* _Excerpted records_

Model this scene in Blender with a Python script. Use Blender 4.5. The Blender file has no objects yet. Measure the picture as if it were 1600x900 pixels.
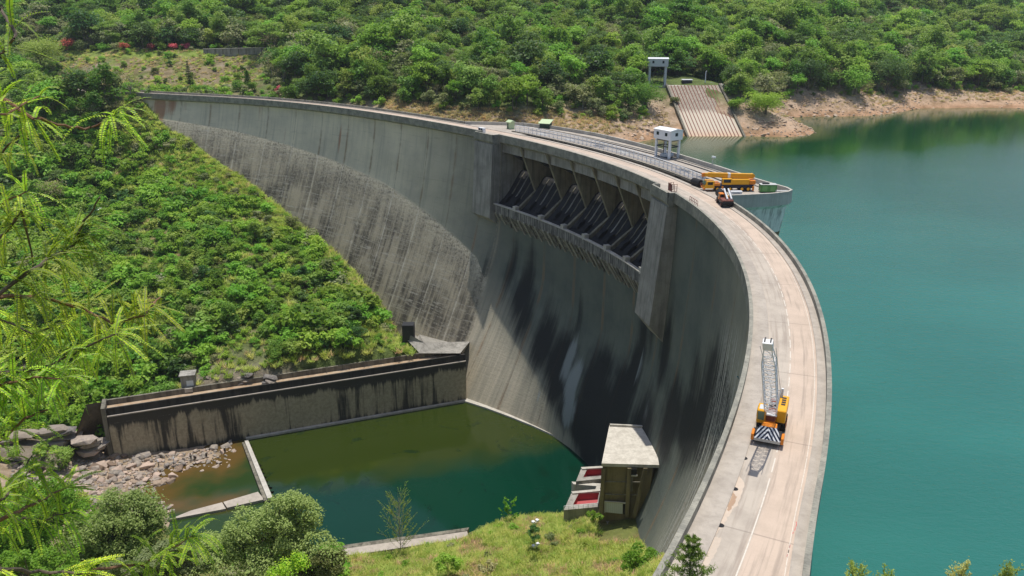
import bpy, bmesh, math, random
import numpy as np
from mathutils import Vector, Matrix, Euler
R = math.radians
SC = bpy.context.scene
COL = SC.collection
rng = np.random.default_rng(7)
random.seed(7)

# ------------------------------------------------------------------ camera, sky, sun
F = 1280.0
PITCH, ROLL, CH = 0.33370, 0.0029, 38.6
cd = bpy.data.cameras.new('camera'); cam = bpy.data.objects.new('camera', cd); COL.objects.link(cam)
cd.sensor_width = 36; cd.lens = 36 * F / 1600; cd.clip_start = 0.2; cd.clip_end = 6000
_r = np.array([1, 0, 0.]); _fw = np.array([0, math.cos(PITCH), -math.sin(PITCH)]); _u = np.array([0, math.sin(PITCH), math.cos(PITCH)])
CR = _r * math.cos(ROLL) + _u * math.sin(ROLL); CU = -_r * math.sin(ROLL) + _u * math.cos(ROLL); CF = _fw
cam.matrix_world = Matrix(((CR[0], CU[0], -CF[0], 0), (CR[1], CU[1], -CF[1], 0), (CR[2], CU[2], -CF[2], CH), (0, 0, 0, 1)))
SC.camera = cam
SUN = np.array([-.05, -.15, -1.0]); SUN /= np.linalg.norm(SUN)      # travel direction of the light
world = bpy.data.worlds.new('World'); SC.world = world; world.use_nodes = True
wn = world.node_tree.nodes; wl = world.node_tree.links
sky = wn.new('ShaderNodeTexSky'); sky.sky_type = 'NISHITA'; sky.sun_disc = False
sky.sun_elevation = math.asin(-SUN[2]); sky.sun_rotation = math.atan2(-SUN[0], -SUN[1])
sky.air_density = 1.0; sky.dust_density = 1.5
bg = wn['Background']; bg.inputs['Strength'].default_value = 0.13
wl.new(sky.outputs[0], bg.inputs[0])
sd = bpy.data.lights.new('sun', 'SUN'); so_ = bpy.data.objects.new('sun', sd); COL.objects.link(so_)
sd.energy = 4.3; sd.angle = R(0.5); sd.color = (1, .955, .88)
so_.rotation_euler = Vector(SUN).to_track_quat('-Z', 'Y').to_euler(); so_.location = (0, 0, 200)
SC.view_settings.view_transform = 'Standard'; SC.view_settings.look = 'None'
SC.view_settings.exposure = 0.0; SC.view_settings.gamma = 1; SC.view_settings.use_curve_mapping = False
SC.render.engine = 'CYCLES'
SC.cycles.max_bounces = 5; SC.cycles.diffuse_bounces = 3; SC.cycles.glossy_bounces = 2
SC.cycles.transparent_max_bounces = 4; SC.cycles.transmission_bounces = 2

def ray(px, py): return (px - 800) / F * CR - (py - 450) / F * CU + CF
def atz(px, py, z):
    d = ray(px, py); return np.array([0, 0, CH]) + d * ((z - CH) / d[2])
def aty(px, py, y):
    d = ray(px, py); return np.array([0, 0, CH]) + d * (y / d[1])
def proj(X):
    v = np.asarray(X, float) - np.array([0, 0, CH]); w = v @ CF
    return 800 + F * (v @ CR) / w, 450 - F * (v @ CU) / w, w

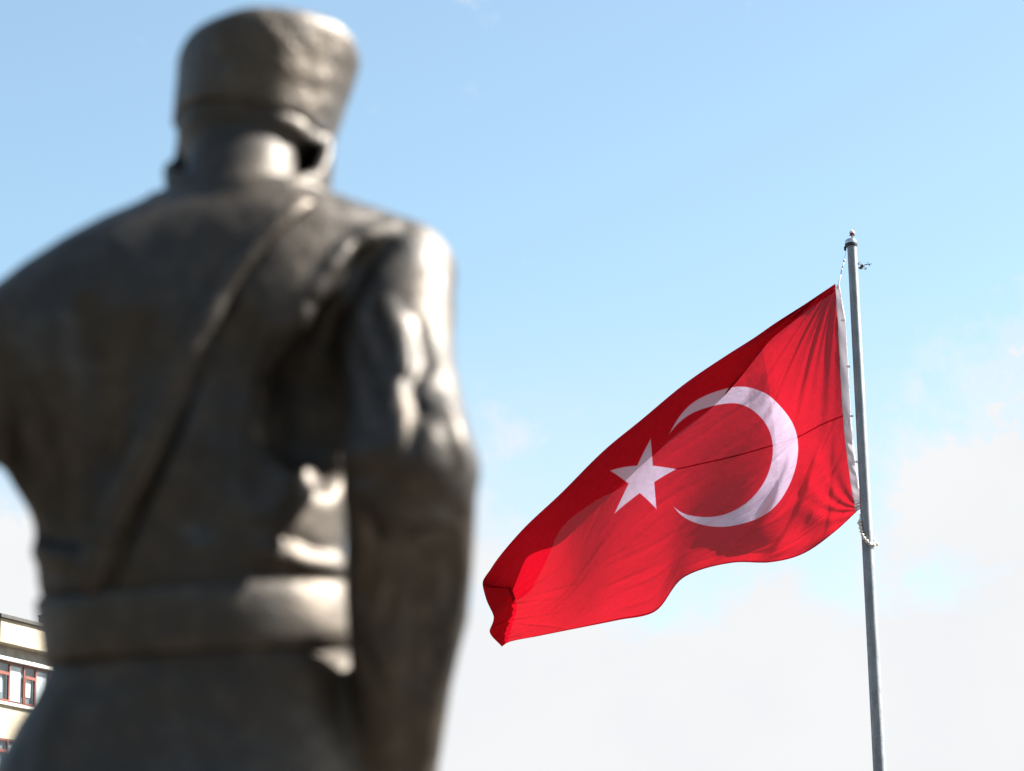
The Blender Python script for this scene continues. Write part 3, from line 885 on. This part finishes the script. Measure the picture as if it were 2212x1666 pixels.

* _Exercise details_
Copy every entry word for word, but omit the pictures.

* _Solution_
Model this scene in Blender with a Python script. Use Blender 4.5. The Blender file has no objects yet. Measure the picture as if it were 1600x900 pixels.
import bpy, bmesh, math, random
import numpy as np
from mathutils import Vector, Matrix, Euler
R = math.radians
SC = bpy.context.scene
COL = SC.collection
rng = np.random.default_rng(7)
random.seed(7)

# ------------------------------------------------------------------ camera, sky, sun
F = 1280.0
PITCH, ROLL, CH = 0.33370, 0.0029, 38.6
cd = bpy.data.cameras.new('camera'); cam = bpy.data.objects.new('camera', cd); COL.objects.link(cam)
cd.sensor_width = 36; cd.lens = 36 * F / 1600; cd.clip_start = 0.2; cd.clip_end = 6000
_r = np.array([1, 0, 0.]); _fw = np.array([0, math.cos(PITCH), -math.sin(PITCH)]); _u = np.array([0, math.sin(PITCH), math.cos(PITCH)])
CR = _r * math.cos(ROLL) + _u * math.sin(ROLL); CU = -_r * math.sin(ROLL) + _u * math.cos(ROLL); CF = _fw
cam.matrix_world = Matrix(((CR[0], CU[0], -CF[0], 0), (CR[1], CU[1], -CF[1], 0), (CR[2], CU[2], -CF[2], CH), (0, 0, 0, 1)))
SC.camera = cam
SUN = np.array([-.05, -.15, -1.0]); SUN /= np.linalg.norm(SUN)      # travel direction of the light
world = bpy.data.worlds.new('World'); SC.world = world; world.use_nodes = True
wn = world.node_tree.nodes; wl = world.node_tree.links
sky = wn.new('ShaderNodeTexSky'); sky.sky_type = 'NISHITA'; sky.sun_disc = False
sky.sun_elevation = math.asin(-SUN[2]); sky.sun_rotation = math.atan2(-SUN[0], -SUN[1])
sky.air_density = 1.0; sky.dust_density = 1.5
bg = wn['Background']; bg.inputs['Strength'].default_value = 0.13
wl.new(sky.outputs[0], bg.inputs[0])
sd = bpy.data.lights.new('sun', 'SUN'); so_ = bpy.data.objects.new('sun', sd); COL.objects.link(so_)
sd.energy = 4.3; sd.angle = R(0.5); sd.color = (1, .955, .88)
so_.rotation_euler = Vector(SUN).to_track_quat('-Z', 'Y').to_euler(); so_.location = (0, 0, 200)
SC.view_settings.view_transform = 'Standard'; SC.view_settings.look = 'None'
SC.view_settings.exposure = 0.0; SC.view_settings.gamma = 1; SC.view_settings.use_curve_mapping = False
SC.render.engine = 'CYCLES'
SC.cycles.max_bounces = 5; SC.cycles.diffuse_bounces = 3; SC.cycles.glossy_bounces = 2
SC.cycles.transparent_max_bounces = 4; SC.cycles.transmission_bounces = 2

def ray(px, py): return (px - 800) / F * CR - (py - 450) / F * CU + CF
def atz(px, py, z):
    d = ray(px, py); return np.array([0, 0, CH]) + d * ((z - CH) / d[2])
def aty(px, py, y):
    d = ray(px, py); return np.array([0, 0, CH]) + d * (y / d[1])
def proj(X):
    v = np.asarray(X, float) - np.array([0, 0, CH]); w = v @ CF
    return 800 + F * (v @ CR) / w, 450 - F * (v @ CU) / w, w

The Blender Python script for this scene continues. Write part 3, from line 885 on. This part finishes the script. Measure the picture as if it were 2212x1666 pixels.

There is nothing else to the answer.